The S&P 500 fell during the trading session on Wednesday initially as there were several reports coming out of China that the Chinese were in fact very unhappy about the United States Congress passing a resolution supporting the Hong Kong protesters. Beyond that, the resolution warned China against using physical violence and force against those protesters. As the Chinese were angered by this, the S&P 500 E-mini contract was sold off initially during Asian trading, but as you can see, we have turned around since then. This is because it was probably a bit of an overreaction as at the end of the day the resolution has no real teeth, meaning that at the end of the day it’s not really important.

S&P 500 Video 21.11.19

Looking at this chart, you can see that we have been in an uptrend for some time, and now it looks as if the market is going to continue to find buyers on dips, as we try to get above the previous resistance line that makes up the top of the overall channel.
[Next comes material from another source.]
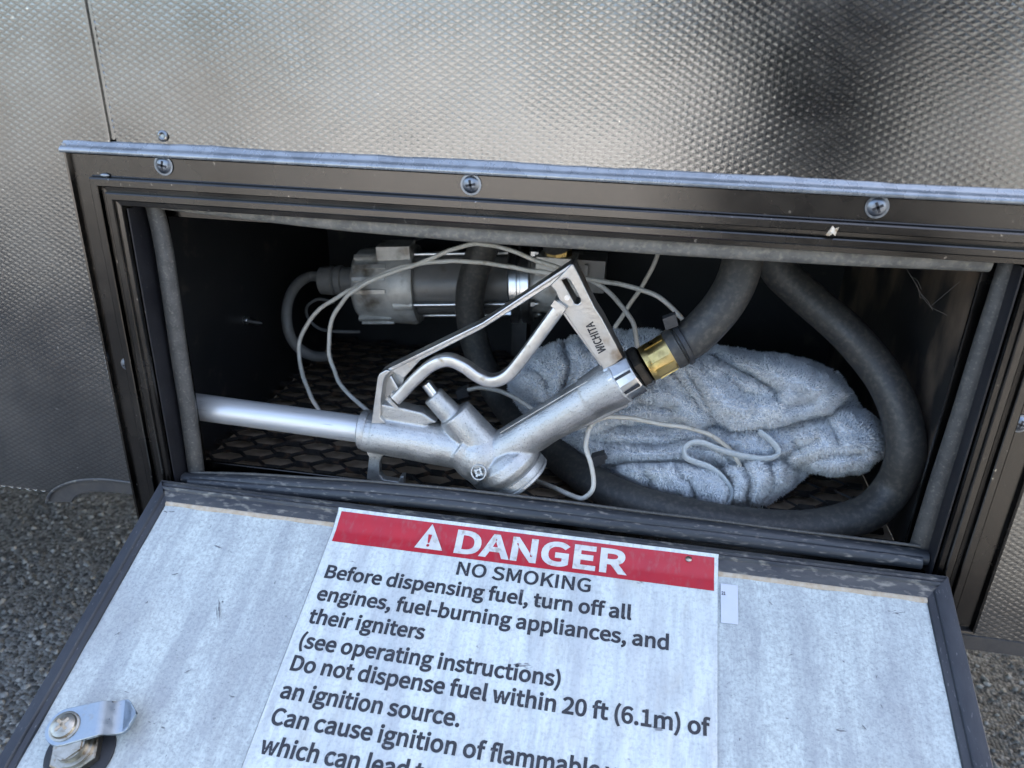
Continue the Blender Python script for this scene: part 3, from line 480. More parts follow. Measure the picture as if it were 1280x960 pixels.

Furthermore, when I look at the ascending triangle underneath, it suggests to me that we are going to have a target of 3200, so I do believe eventually we will get there. That doesn’t mean that we have to get there tomorrow, but most certainly that is a target that a lot of people are looking at. With that in mind, buying pullbacks continues to be the way going forward in this market as it has been in an uptrend for some time, and has had plenty of reasons to sell off, yet has been ignoring them.